* Start Material *
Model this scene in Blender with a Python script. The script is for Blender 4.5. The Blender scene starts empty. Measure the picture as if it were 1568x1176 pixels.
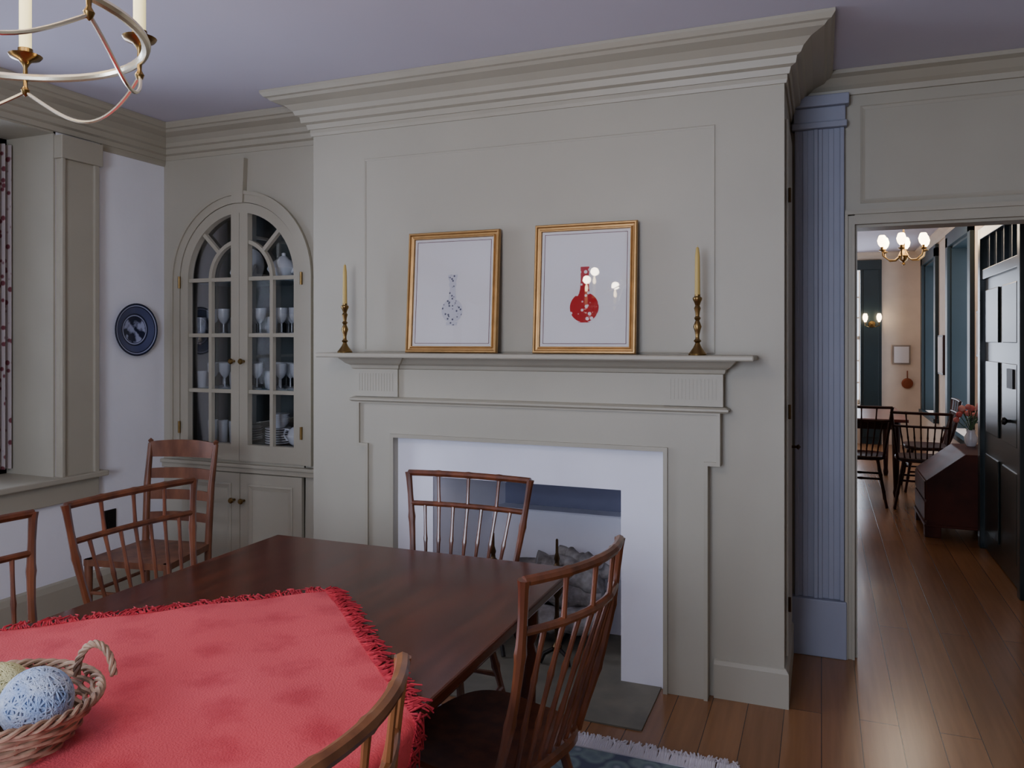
* End Material *
* Start Material *
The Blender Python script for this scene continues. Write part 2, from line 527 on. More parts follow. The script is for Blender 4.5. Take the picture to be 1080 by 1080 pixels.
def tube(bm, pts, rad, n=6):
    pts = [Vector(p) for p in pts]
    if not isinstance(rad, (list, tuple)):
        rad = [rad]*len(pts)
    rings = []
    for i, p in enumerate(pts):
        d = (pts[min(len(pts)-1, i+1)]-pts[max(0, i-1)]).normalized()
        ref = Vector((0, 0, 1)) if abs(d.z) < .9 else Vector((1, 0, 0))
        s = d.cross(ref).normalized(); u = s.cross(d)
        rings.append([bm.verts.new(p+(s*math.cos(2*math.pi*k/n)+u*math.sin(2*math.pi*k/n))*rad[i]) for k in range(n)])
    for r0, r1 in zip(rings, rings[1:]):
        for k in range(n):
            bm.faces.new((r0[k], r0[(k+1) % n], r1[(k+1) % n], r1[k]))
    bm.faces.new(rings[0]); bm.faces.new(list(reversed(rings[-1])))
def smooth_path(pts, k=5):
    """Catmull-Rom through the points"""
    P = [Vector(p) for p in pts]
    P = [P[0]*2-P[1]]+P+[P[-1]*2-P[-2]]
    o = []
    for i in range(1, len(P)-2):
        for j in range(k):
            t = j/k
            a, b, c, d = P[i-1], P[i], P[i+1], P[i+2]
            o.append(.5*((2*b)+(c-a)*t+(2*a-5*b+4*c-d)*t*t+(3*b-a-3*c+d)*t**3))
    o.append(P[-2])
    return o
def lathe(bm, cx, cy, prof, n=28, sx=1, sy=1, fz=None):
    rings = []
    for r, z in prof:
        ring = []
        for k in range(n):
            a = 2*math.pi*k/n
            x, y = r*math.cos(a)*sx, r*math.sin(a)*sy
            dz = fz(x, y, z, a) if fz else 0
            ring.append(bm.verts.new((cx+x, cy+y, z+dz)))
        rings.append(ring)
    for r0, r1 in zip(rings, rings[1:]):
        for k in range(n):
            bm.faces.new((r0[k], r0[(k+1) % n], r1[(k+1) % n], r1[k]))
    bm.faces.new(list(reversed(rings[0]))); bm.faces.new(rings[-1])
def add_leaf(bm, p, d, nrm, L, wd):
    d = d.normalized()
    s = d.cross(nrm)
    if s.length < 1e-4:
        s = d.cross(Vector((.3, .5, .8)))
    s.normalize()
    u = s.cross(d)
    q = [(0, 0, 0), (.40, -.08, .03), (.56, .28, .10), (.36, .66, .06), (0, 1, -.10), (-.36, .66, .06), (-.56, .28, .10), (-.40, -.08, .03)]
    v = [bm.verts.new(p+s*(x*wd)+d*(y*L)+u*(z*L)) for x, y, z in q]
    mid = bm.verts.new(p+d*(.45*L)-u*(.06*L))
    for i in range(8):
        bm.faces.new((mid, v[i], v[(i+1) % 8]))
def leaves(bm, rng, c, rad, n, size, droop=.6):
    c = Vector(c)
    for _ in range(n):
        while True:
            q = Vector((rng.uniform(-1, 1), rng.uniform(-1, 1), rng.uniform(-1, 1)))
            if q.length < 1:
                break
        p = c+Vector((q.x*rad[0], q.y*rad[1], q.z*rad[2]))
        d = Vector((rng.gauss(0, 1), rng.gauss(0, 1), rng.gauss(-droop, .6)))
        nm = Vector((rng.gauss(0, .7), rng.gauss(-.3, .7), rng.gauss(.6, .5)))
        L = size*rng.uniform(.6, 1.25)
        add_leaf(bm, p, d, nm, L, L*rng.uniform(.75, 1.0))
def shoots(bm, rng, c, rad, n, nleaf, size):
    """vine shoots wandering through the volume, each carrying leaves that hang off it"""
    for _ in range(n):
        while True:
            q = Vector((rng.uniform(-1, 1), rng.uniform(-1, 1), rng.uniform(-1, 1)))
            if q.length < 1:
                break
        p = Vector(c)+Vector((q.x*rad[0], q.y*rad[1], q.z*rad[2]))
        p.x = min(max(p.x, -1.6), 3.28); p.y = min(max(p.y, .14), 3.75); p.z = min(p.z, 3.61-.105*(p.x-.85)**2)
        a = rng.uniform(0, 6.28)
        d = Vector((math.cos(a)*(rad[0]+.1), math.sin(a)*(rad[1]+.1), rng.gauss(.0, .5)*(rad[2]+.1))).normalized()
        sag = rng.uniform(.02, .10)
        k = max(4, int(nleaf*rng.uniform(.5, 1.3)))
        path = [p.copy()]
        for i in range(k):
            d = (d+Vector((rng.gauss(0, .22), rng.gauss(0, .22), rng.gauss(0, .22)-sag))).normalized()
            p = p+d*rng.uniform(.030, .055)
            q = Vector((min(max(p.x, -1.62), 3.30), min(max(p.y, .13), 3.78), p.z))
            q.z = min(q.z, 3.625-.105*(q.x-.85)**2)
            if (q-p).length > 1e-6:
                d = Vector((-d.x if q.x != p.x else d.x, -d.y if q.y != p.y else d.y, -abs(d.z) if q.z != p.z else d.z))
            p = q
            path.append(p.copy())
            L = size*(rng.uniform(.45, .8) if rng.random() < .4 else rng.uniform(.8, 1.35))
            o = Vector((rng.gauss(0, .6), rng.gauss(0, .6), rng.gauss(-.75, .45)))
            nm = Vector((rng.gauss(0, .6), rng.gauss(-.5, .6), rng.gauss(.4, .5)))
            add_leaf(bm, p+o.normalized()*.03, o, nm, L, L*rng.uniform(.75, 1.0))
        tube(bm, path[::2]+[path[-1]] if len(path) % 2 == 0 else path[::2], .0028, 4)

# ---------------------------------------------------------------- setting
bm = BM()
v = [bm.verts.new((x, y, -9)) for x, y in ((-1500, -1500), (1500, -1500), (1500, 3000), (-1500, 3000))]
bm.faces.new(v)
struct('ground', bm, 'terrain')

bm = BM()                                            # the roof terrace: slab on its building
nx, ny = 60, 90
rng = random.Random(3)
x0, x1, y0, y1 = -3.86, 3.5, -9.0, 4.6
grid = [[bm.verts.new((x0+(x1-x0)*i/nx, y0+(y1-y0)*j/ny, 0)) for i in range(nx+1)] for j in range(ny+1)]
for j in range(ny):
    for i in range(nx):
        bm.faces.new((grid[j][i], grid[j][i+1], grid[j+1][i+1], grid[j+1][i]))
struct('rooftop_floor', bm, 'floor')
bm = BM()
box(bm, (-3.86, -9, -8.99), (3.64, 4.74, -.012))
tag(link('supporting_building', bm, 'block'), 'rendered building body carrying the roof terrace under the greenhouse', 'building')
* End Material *
(Written request) Lines holding the word "Python" in the entries above are the ones to pull out. Copy them all.

(Completed task)
Model this scene in Blender with a Python script. The script is for Blender 4.5. The Blender scene starts empty. Measure the picture as if it were 1568x1176 pixels.
The Blender Python script for this scene continues. Write part 2, from line 527 on. More parts follow. The script is for Blender 4.5. Take the picture to be 1080 by 1080 pixels.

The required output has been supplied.